А.Б.: Да, это так. К тому же это главный герой романа Булгакова, потому что он до самого конца пытается бороться с "рогатой нечистью" – даже будучи с ней накоротке. Своим романом Булгаков доказывал себе и окружающим, что мириться со злом нельзя ни при каких обстоятельствах и что честный писатель и настоящий интеллигент даже под пятой сатанинской власти не отрекается от своих убеждений.
ПОЛИТУРА ОТПУСКАЕТСЯ ПОСЛЕ 11
Прошедшие в "Новых известиях" публикации моего интервью с Альфредом Николаевичем Барковым (см. №№211-214, 222) вызвали самую разнообразную реакцию у читателей – от шока и недоумения до изумления и благодарности. Я понимаю, что воспринимается интервью непросто и требует встречной работы мысли, а главное – терпимости и непредвзятости в оценке столь неожиданного взгляда на мировую классику. Ну, что ж, последние годы всем нам приходится преодолевать сложившиеся в нашем обществе – и в наших головах – стереотипы, и это нелегко. Но, я уверен, сегодня вы уже не сможете не увидеть в "Гамлете", в "Евгении Онегине" и в "Мастере и Маргарите" хотя бы части того, что Барков в них разглядел и предложил на рассмотрение вам, дорогие читатели.
Тем не менее мне хотелось бы все-таки доубедить тех, кто излишне недоверчиво отнесся к этим публикациям и чей первый вопрос после прочтения – несмотря на приведенные доказательства – был: "Да полно, так ли это все на самом деле? Может быть, Барков все это остроумно придумал и наплел нам с три короба, а мы и уши развесили? Мало ли что можно насочинять по поводу текстов гениев?" Я предлагаю на примере текста романа Булгакова посмотреть, как автор создавал упомянутую в интервью точную временную мету, выводящую центральный образ романа на М.Горького (год, месяц и день смерти Мастера), и как анализирует эту работу писателя Барков в своей книге "Роман Михаила Булгакова "Мастер и Маргарита"".
ЧЛЕНСКИЙ БИЛЕТ №3111
Самой ранней датой, полагает Барков, которой можно идентифицировать время происходящего в романе, "следует считать 1929 год, с которого издается "Литературная газета"… Она оказалась в руках Воланда с портретом и стихами Бездомного.
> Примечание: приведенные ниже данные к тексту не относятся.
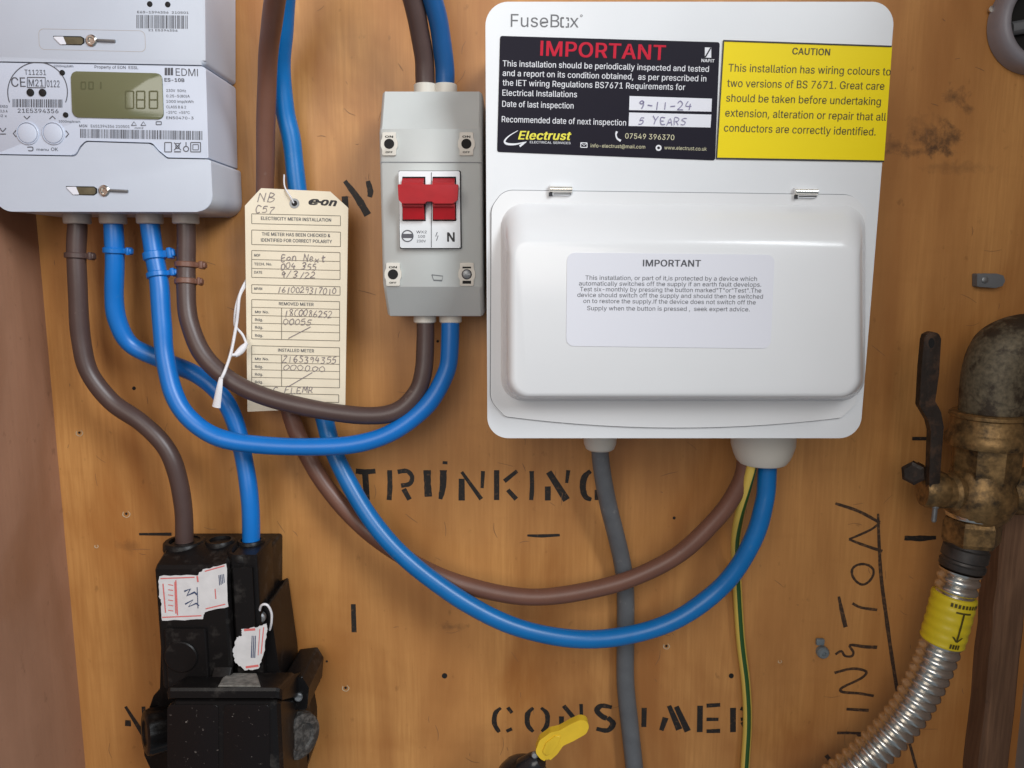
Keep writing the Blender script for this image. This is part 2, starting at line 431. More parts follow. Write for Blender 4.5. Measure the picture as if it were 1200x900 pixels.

Верхний допустимый предел – 1936 год: во время сеанса черной магии в Варьете в публику падали белые червонцы, имевшие хождение до 1 января 1937 года, когда была проведена денежная реформа."
Фраза "Нас в МАССОЛИТЕ три тысячи сто одиннадцать членов" дает возможность Баркову поднять нижний предел: 10 апреля 1936 года Горький в статье "О формализме" упоминает о "3000 членов союза писателей" Наконец, в словах Воланда Булгаков дублирует информацию о годе: "Мой глобус гораздо удобнее, тем более что события мне нужно знать точно. Вот, например, видите кусок земли, бок которого омывает океан? Смотрите, вот он наливается огнем. Там началась война."